Everything written in this article could be witten directly in an .Rmd file, interactively written and then compiled in R Studio and published (nearly) straight to the web. This post includes code snippets, citations, tables and math. And it looks beautiful!

p.s. This is just a demo and isn’t intended to actually make sense ;-)

The term reliability refers to the ability of a test to consistently assess or measure the same underlying ability or concept, insofar as in a fully reliable test the only source of measurement error is random error.

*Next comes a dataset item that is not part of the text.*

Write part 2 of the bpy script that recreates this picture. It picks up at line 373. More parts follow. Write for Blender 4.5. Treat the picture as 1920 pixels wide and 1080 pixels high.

Cronbach’s coefficient alpha (Cronbach 1951) is the most popular metric for evaluating reliability, and is considered a measurement of internal consistency, or the level of inter-item correlation within a test administered to a single group.

In this study I compared the reliability of three final exam formats using the CTT package in R:

require('CTT')

items <- complete.all[, c(67, 39, 3:26)]
items <- scaleMC(items)

# Run item analysis
ital <- list()
ital.mpgpa <- list()
for(level in levels(items$Format)){
  # Calculate format-level test reliability
  # (ex: across all 'MC+PC' students)
  ital[[level]] <- reliability(items[items$Format == level, -1:-2])
}

# Extract alpha values from item analysis
ital.alpha <- c()
for(name in names(ital)){
  ital.alpha <- c(ital.alpha, ital[[name]]$alpha)
}

# Print a nice table
t.alpha <- data.frame(
  c("Partial Credit", "", "Dichotomous",""),
  names(ital),
  c('Spring 2013', 'Spring 2012', 'Spring 2012', 'Summer 2013'),
  ital.alpha
)
colnames(t.alpha) <- c("Scoring",'Format', 'Semester', "Cronbach's Alpha")

kable(t.alpha)

Results

The coefficient alpha estimation of reliability for each of the examination formats and scoring methods is shown in Table 8. For both the CR and MC+PC examination formats, alpha is near 0.74, while the dichotomously scored MC and MC+PC examination formats demonstrated reliability near 0.68.

Table 8. Cronbach’s alpha for each final examination format
Scoring Format Semester Cronbach’s Alpha
Partial Credit CR Spring 2013 0.746
MC+PC Spring 2012 0.732
Dichotomous MC-PC Spring 2012 0.675
MC Summer 2013 0.682

Cronbach’s Alpha

As described above, Cronbach’s alpha, \(\alpha\), is really just:

\[\alpha = \frac{K}{K-1} \left( 1 - \frac{\sum^{K}_{i=1} \sigma^2_{Y_i}}{\sigma^2_X} \right)\]

where \(\sigma^2_X\) is the variance of the observed total test scores and \(\sigma^2_{Y_i}\) is the variance of component \(i\) for the current sample of persons1.

References

Cronbach, Lee. 1951. “Coefficient Alpha and the Internal Structure of Tests.” Psychometrika, no. 3 (September).